In the case of Pistorius, who was convicted of murdering his famous model girlfriend, Reeva Steenkamp, he was carted off to jail following his conviction. From all indications, his life has basically been torn to shreds since there appears to be no room in his situation for redemption.

While this is not the first time that iconic sportsmen have found themselves in trouble with the law, and will probably not be the last, I am hoping and praying that our Jamaican superstar athletes will look at these situations and take heed because, as my late father would often say, "Trouble don't set like rain."

Personally, I am very happy that Messi is unlikely to spend a single day in jail, and this is not because I believe that important sports figures should get special treatment if they flaunt the law.
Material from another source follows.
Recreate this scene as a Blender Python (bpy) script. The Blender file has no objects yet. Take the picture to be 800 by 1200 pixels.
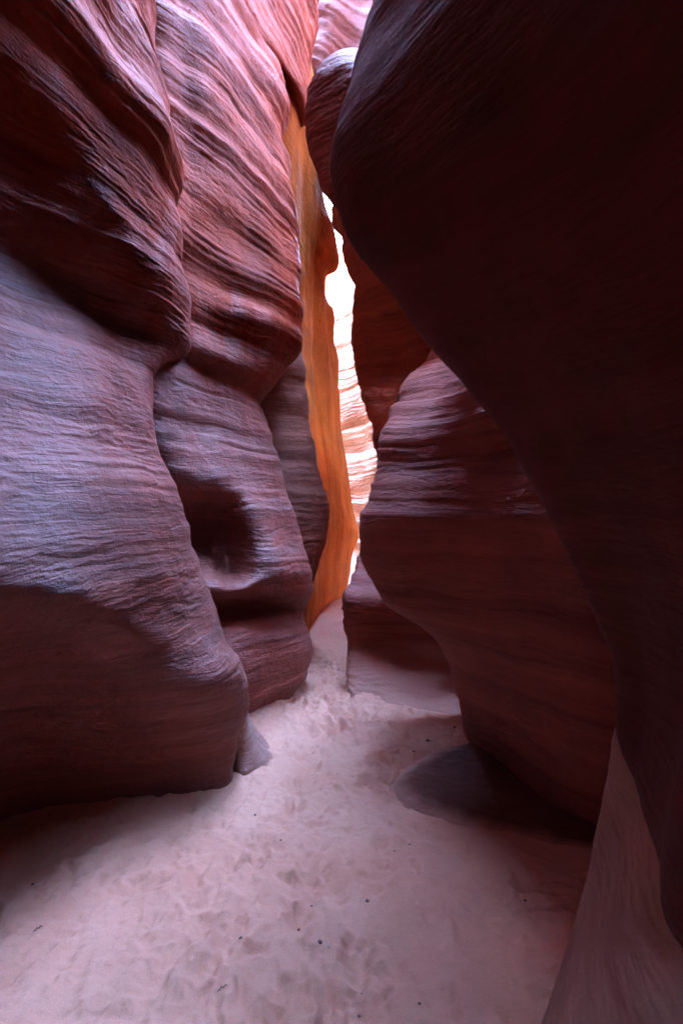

It is simply because I feel that the Argentine was the victim of bad advice.

It is against that background that I would want to urge our Jamaican athletes to surround themselves with competent handlers while also seeking to educate themselves on the intricate details of the business of sports. In times of trouble, blaming an incompetent handler is not a legitimate defence, as Messi found out.

In fact, I would love to see our local sporting figures taking on the kind of shrewd business acumen that is being displayed by the likes of basketball great LeBron James, who is not only well grounded in terms of a lack of 'hype', but is also on top of his game insofar as properly managing his affair are concerned.

While Pistorius could be telling the truth about killing his girlfriend by mistake, I believe his reputation as a hot head worked against him in his murder trial. Now, with all the glamour removed from around him, he probably is a hopeless wreck.

Although accidents do happen at times, I believe if our athletes try to live their lives so as to minimise the scope for grave errors, they stand a better chance of not getting in trouble. I would therefore want to urge them to surround themselves with upstanding persons, who are unlikely to influence them in a negative way.

In fact, it would be wise for them to use the misfortunes of dancehall star Vybz Kartel as a point of reference. Despite being the most revered artiste of his generation, he is now behind bars serving a life sentence because, based on his murder conviction, he made a costly error.